Una de las dos excepciones es Valerio Cacciurri, maestro de taller de la escuela técnica.
—Yo me metí en el coro por mi señora, pero me tira más el tango que la cosa española. Pero... ¿sabe cuál es el problema mío? Estoy siempre luchando con los alumnos. Entonces en el coro me desenchufo un poquitito. Es un hobby. Acá vamos todos por voluntad.
Las Voces de Beba miran su cuadernillo de letras con un rostro de responsabilidad aplicada y cantan mientras la directora se mueve de aquí para allá con pasos ágiles y contrabandea, por sobre cada tema, un hilito de voz de soprano, algo así como un corito del coro que sólo desaparece en el bis: el hit “Resistiré”.

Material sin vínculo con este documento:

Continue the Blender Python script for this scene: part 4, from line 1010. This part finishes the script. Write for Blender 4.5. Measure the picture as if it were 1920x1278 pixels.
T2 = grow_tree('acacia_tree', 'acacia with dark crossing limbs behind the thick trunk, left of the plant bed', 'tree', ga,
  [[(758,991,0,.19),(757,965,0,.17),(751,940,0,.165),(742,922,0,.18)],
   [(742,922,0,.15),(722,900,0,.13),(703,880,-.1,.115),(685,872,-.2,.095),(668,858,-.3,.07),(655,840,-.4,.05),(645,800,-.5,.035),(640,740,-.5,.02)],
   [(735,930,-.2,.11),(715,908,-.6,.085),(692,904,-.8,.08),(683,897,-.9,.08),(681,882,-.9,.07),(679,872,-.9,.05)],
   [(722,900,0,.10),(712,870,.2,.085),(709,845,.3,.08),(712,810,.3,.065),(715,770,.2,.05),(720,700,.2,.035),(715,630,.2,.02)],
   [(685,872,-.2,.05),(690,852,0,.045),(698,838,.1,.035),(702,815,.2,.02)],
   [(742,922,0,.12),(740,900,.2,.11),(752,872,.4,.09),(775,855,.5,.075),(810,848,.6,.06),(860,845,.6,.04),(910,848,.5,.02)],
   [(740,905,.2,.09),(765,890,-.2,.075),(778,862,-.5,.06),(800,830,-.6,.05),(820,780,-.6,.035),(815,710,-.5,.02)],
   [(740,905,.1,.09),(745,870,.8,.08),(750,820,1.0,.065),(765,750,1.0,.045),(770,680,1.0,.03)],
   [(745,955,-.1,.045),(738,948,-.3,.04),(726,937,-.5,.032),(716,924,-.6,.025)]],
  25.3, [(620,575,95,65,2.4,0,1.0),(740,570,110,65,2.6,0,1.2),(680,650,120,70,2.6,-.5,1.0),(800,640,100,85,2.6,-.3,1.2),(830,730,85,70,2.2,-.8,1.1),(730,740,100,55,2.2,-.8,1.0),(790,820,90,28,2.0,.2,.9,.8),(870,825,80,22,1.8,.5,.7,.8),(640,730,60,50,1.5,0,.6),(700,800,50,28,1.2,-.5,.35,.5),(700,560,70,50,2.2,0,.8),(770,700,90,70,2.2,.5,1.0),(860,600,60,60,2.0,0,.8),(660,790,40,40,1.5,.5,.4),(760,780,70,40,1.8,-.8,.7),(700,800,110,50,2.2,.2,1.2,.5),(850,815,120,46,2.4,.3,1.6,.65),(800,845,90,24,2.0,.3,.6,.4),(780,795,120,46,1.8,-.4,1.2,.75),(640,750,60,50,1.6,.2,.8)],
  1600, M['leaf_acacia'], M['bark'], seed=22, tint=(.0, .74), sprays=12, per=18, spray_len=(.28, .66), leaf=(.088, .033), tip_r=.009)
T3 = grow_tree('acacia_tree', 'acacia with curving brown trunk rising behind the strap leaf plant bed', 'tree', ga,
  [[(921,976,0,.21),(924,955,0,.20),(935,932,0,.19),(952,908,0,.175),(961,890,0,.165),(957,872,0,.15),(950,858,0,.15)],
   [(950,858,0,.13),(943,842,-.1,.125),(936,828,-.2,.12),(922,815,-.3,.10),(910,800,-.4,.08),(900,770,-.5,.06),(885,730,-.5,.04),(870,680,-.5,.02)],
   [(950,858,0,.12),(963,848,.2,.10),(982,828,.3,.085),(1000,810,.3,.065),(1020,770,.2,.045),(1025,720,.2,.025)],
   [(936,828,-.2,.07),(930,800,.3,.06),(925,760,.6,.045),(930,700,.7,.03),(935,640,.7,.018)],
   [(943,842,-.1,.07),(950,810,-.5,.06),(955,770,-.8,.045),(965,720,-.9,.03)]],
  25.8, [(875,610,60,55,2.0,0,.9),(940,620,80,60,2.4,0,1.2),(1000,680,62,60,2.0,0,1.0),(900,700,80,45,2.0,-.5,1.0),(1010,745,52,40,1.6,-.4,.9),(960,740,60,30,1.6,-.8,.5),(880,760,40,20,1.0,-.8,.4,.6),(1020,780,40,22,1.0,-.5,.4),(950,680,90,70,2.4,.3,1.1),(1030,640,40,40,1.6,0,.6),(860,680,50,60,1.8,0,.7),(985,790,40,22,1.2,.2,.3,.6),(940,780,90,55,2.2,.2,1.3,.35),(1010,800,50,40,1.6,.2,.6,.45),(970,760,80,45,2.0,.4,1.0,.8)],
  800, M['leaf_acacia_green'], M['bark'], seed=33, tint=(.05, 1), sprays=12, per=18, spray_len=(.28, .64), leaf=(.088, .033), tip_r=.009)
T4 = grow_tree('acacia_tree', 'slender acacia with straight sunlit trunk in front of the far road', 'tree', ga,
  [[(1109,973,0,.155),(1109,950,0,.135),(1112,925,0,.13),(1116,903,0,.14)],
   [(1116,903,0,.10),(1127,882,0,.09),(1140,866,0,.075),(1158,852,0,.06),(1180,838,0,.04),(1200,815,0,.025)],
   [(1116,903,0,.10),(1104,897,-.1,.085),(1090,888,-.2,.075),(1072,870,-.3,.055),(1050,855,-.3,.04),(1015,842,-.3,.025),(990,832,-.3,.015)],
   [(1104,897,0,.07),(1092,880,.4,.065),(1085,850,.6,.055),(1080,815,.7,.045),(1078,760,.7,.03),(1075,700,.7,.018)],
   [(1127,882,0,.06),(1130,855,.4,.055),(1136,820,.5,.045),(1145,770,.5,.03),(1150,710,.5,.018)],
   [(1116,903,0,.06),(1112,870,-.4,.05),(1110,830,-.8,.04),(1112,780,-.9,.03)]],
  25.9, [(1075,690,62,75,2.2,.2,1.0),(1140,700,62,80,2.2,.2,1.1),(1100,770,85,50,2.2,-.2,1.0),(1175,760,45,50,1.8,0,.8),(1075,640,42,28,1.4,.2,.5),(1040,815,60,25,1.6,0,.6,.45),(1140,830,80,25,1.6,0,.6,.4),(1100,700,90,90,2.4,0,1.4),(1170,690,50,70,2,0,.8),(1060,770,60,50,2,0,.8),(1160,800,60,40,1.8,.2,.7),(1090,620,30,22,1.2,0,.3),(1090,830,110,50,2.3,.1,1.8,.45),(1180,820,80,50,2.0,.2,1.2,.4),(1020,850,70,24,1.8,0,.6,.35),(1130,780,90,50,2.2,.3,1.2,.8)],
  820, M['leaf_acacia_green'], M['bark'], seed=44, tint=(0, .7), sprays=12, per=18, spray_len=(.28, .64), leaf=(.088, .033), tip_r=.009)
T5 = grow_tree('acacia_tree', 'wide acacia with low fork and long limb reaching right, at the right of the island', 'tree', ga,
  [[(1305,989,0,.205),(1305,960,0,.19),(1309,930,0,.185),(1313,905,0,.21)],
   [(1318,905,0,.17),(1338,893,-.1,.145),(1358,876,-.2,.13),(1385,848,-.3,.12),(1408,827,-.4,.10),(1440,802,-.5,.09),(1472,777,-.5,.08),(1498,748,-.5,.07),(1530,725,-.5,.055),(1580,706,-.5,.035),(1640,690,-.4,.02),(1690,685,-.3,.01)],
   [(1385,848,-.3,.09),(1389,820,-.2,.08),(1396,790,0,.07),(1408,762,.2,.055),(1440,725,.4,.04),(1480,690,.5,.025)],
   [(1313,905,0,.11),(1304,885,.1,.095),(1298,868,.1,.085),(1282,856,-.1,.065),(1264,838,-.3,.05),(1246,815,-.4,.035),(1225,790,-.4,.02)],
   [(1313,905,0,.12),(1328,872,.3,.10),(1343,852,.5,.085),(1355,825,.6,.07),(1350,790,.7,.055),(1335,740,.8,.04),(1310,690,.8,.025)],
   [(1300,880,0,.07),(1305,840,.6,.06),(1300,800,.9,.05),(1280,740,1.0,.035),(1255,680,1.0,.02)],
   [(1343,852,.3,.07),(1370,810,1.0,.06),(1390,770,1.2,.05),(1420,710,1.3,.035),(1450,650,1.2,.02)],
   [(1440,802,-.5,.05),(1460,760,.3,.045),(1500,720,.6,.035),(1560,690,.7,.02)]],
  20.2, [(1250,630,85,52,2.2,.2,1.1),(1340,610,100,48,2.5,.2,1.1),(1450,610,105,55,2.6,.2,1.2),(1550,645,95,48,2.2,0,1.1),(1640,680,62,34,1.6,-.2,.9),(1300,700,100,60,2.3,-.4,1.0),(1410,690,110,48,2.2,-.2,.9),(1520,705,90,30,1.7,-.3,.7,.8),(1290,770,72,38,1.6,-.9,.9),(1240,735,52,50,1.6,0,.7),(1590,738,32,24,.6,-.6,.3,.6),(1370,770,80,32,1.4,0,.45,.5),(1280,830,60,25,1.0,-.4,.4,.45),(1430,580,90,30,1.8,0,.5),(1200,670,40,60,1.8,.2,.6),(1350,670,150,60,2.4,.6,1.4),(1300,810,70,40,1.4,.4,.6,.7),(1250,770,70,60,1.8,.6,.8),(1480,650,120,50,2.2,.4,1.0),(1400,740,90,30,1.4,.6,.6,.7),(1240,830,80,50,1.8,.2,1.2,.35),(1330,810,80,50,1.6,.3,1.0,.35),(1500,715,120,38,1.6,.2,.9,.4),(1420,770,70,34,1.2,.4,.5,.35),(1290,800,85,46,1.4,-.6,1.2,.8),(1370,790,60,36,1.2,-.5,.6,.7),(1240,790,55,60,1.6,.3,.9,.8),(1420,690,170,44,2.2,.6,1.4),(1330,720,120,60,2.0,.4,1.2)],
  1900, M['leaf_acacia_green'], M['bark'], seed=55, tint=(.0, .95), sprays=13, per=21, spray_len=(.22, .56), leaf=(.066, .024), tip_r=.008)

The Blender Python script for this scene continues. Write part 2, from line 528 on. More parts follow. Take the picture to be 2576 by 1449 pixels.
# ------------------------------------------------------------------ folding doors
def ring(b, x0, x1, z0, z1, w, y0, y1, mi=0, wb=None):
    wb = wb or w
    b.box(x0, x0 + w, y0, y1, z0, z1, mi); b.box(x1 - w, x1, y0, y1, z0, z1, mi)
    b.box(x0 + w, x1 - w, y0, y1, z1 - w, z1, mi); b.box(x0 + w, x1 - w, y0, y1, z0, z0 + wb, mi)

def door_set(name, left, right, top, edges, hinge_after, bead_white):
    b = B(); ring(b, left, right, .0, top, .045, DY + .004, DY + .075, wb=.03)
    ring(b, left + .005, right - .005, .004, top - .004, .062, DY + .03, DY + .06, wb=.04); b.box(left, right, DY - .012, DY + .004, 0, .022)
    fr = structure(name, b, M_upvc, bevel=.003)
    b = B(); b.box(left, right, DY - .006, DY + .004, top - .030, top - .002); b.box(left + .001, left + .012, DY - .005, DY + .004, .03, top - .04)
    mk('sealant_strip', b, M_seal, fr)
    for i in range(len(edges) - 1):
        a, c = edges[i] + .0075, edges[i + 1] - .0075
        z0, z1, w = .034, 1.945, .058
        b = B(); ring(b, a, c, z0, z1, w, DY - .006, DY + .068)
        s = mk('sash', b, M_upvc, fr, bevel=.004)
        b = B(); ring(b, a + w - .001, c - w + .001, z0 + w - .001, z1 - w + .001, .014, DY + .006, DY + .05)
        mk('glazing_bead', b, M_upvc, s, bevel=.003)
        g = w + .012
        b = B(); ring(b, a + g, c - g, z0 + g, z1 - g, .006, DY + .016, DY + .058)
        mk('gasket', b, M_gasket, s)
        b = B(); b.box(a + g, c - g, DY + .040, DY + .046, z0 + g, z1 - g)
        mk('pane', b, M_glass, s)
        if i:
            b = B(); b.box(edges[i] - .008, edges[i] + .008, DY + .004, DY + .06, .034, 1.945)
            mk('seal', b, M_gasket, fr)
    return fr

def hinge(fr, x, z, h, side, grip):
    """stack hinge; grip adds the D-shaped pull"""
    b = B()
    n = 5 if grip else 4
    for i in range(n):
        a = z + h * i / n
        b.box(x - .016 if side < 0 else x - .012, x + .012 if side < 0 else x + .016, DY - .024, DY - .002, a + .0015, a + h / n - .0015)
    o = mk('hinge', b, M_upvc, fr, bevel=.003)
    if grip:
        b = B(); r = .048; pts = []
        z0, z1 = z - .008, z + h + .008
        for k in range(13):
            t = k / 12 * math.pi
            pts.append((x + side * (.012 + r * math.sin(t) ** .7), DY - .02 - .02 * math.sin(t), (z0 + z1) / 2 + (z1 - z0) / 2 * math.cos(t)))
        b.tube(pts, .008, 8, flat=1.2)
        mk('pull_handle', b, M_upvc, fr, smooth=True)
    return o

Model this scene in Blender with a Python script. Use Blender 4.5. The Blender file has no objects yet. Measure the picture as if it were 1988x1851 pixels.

La casa de Arturo Carrera es una mezcla de Museo del Juguete —palomitas de yeso de torta de cumpleaños, vitrinas con máscaras de carnaval, el monito saltarín, la sillita-carro de comer, la máquina de coser Norita— con mansión danunzziana, muebles oscuros y pesados, con o sin garras. El champagne tiene el propósito de festejar algo más que las jornadas: el Onabe (Organismo Nacional de Administración de Bienes) ha cedido a Estación Pringles un predio para actividades que quedan por inventar. Así como el más grande cantor argentino es uruguayo y el restaurante Bolivia quedaba en la calle México, el proyecto Estación Pringles va asentarse en la estación Quiñihual. Chiquita Gramajo, esposa de Arturo Carrera, ha hecho todas las gestiones y amaga ser la nueva Victoria Ocampo —a quien se parece en prestancia, oscura mirada y mentón decidido— precisamente en “el campo”. Mientras Juan José Cambre, que es alérgico a los felinos, espanta al gato de los Carrera con un mono que chilla luego de ser lanzado con un sistema semejante a la gomera, alguien empieza a improvisar slogans y toma como pretexto la Caravana de Declamadoras: “Hoy la procesión fue por fuera”.